In other words, the entire conversation would be a bummer. A bore. And, most important, an irritating, self-fulfilling autumn prophecy.
Yet does anyone suspect that Djokovic is blistering the shorts off these guys with a blowtorch because his hapless opponent are all tired, or disinterested? Federer's participation on the fall tour in the past has sometimes seemed an act of charity, at least until the year-end championships came around. Now, it's like he's running around the hallways and tunnels in Shanghai with a willow switch, trying to beat guys out of hiding in order to smoke them. You can almost feel his energy—the same energy Djokovic cited the other day when he tried to explain how he could appear so motivated and look so sharp in Shanghai, winning his first match there, hours rather than days after he clubbed his way to the title in Beijing.
And with the year Nadal had, Federer has good reason to feel energized and motivated.

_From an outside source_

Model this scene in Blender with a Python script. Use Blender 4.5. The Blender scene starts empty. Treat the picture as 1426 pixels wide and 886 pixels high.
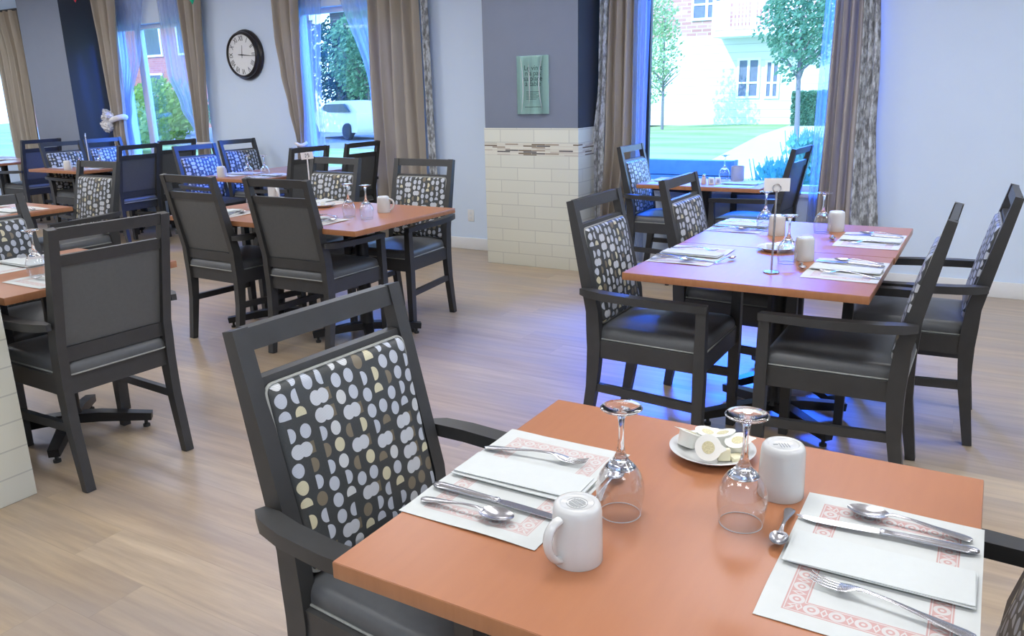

Or take the case of Tsonga. He's been injured and, believe me, the setbacks of a long hiatus always outweigh the advantages. These guys are players, when they can't perform their most basic job on regular basis, bad things like rust, loss of confidence, mental softness, happen. But Tsonga is fresh and fit, and that combination can be a great asset in the fall, when players who have been on the trail all year are often fatigued or rapidly losing steam. Tired players always pay a price in motivation, and are thus vulnerable to a guy in Tsonga's position: fit, healthy, mentally fresh and in pressing need of ranking points. But the pre-emptive way Andy Murray ushered him out of Shanghai was telling. 6-2, 6-2. As if to say, Not this fall, bub.

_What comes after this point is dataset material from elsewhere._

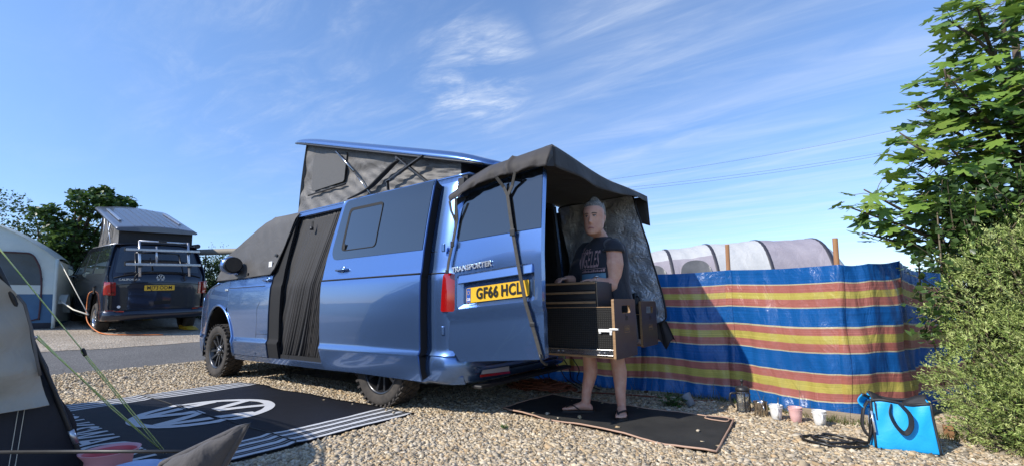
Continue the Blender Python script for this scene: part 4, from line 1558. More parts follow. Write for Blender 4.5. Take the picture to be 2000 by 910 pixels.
def drawer(label, x1, yl, yr, fl, frr, z0, z1, side_top, latch):
    t = thing('drawer', label, 'drawer', ((x1 - .9) / 2, (yl + yr) / 2, z0), 'pull-out drawers in the back of the blue van')
    xb = -.75
    MB().box(((xb + x1) / 2, yl - .008, (z0 + .035 + side_top) / 2), (abs(x1 - xb), .016, side_top - z0 - .035)).build('side_panel', MATS['hex_ply'], t, .002)
    MB().box(((xb + x1) / 2, yr + .008, (z0 + .035 + side_top) / 2), (abs(x1 - xb), .016, side_top - z0 - .035)).build('side_panel', MATS['hex_ply'], t, .002)
    MB().box(((xb + x1) / 2, (yl + yr) / 2, side_top - .04 if not latch else z0 + .05), (abs(x1 - xb), abs(yl - yr) - .034, .012)).build('tray_floor', MATS['phenolic_black'], t)
    MB().box(((xb + x1) / 2, yl - .008, side_top + .003), (abs(x1 - xb) - .002, .018, .005)).build('side_edge', MATS['ply_edge'], t)
    MB().box(((xb + x1) / 2, (yl + yr) / 2, z0 + .004), (abs(x1 - xb), abs(yl - yr) - .004, .012)).build('base_board', MATS['ply_edge'], t)
    # runner
    r_ = MB()
    r_.box(((xb + x1) / 2, yl + .004, z0 + .038), (abs(x1 - xb) - .004, .010, .046))
    r_.box(((xb + x1) / 2, yl + .008, z0 + .056), (abs(x1 - xb) - .004, .014, .006)); r_.box(((xb + x1) / 2, yl + .008, z0 + .018), (abs(x1 - xb) - .004, .014, .006))
    rr = r_.build('runner', MATS['steel' if latch else 'aluminium'], t, .001)
    sb = MB()
    for dx in (.07, .11, .42, .46, .8, .84): sb.lathe([(.006, 0), (.006, .004)], (x1 + dx, yl + .009, z0 + .038), 8, Matrix(((1, 0, 0), (0, 0, 1), (0, -1, 0))))
    sb.build('runner_screws', MATS['chrome'], rr)
    # front board with a hand slot
    out = rpoly([(fl, z0 - .008), (frr, z0 - .008), (frr, z1), (fl, z1)], .012)
    mid = (fl + frr) / 2 - .015
    slot = rpoly([(mid + .085, z1 - .105), (mid - .085, z1 - .105), (mid - .085, z1 - .045), (mid + .085, z1 - .045)], .018)
    fp = sheet('front_board', out, lambda a, b: (x1 - .022, a, b), MATS['phenolic_brown'], t, holes=[slot], step=.12, thick=.022, hint=(-1, 0, 0), smooth=False)
    mb = MB()
    lp = resample(out, .05)
    n = len(lp)
    mb.add([(x1 - .0205, a * 1.0, b) for a, b in lp] + [(x1 - .001, a, b) for a, b in lp], [(i, (i + 1) % n, n + (i + 1) % n, n + i) for i in range(n)])
    eo = mb.build('board_edge', MATS['ply_edge'], fp)
    s_ = eo.modifiers.new('t', 'SOLIDIFY'); s_.thickness = .003; s_.offset = 0
    ls = resample(slot, .03); n = len(ls)
    mb = MB(); mb.add([(x1 - .0205, a, b) for a, b in ls] + [(x1 - .001, a, b) for a, b in ls], [(i, (i + 1) % n, n + (i + 1) % n, n + i) for i in range(n)])
    so_ = mb.build('slot_edge', MATS['ply_edge'], fp)
    s_ = so_.modifiers.new('t', 'SOLIDIFY'); s_.thickness = .003; s_.offset = 0
    # small emblem: letters in a frame
    fnl = lambda a, b, h: (x1 - .0225 - h, mid - a, z1 - .225 + b)
    lettering('emblem_lettering', 'ODIN', .030, fnl, MATS['ply_edge'], fp, .0012, bold=.0006)
    em = MB()
    for q in ((-.05, .022, .05, .0245), (-.05, -.0245, .05, -.022), (-.05, -.022, -.0475, .022), (.0475, -.022, .05, .022)):
        em.prism([(q[0], q[1]), (q[2], q[1]), (q[2], q[3]), (q[0], q[3])], fnl, .001)
    em.build('emblem_frame', MATS['ply_edge'], fp)
    hx = MB()
    for k in range(7):
        cx, cy = (k % 3 - 1) * .018 + (.009 if k > 2 and k < 5 else 0), .075 + (k // 3) * .016
        a6 = [(cx + .009 * math.cos(R(60 * q + 30)), cy + .009 * math.sin(R(60 * q + 30))) for q in range(6)]
        b6 = [(cx + .0075 * math.cos(R(60 * q + 30)), cy + .0075 * math.sin(R(60 * q + 30))) for q in range(6)]
        for q in range(6): hx.prism([a6[q], a6[(q + 1) % 6], b6[(q + 1) % 6], b6[q]], fnl, .0008)
    hx.build('emblem_hexagons', MATS['webbing'], fp)
    if latch:
        l_ = MB()
        l_.box((x1 + .055, yl + .012, z0 + .198), (.11, .016, .022)); l_.box((x1 - .012, yl + .014, z0 + .208), (.070, .020, .013)); l_.box((x1 + .012, yl + .012, z0 + .178), (.016, .018, .024)); l_.box((x1 + .10, yl + .010, z0 + .188), (.018, .012, .026))
        l_.build('latch', MATS['ceramic_white'], t, .003)
    return t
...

Welcome to the non-fulfilling prophecy.
The bottom line: These guys, including a surprisingly keen Rafa Nadal, are playing like it's mid-May or something. And that's great for tennis. So it's on to the semis, where Juan Monaco will meet Murray, and Djokovic will face off against Federer.
A few days ago, we were speculating on the likelihood of a Federer vs. Nadal final, only to see the bottom fall out when Jurgen Melzer inconveniently upset Nadal. But if anything, Nadal's loss makes the more compelling semifinal seem that much more significant—there's the value of having a three-way rivalry, which is the best way to describe the current relationship among Federer, Nadal and Djokovic. One of these three guys was destined to serve as the insurance policy; this week, it's Djokovic, promising to deliver the payout Nadal was unable to offer.
Is anyone going to suggest that a Federer vs. Djokovic semifinal is some kind of fire sale? Who knew that the interior fires Djokovic sparked with his performance at the U.S. Open could have such a broad, across-the-board affect on what was once the lame-duck season?
I'm really not sure how all this came to pass. Plain, old, good luck, I suppose. Djokovic catches fire, and for once Federer has things to gain with a strong finish. And Nadal himself is in that delicate position of having to finish, to answer the last of the questions lobbed at him, in order to be able to claim that he had as a good a year as humanly possible. For he knows, as well as we do, that his habitual struggles in the fall have left a few asterisks on his record.
And the way things are going, Murray is likely to screw up everyone's best laid plans. If he inserts himself back into the conversation about the top players, it would be the ideal ending, brimming with the kind of irony you expect to encounter in a parallel universe. It would also add another intriguing element to the overnight revival of the fall tour. And it wouldn't be so awful to end the year with four men vying for the bragging rights to the ATP Tour, right?
This blinking isn't so bad. A fella could get used to it.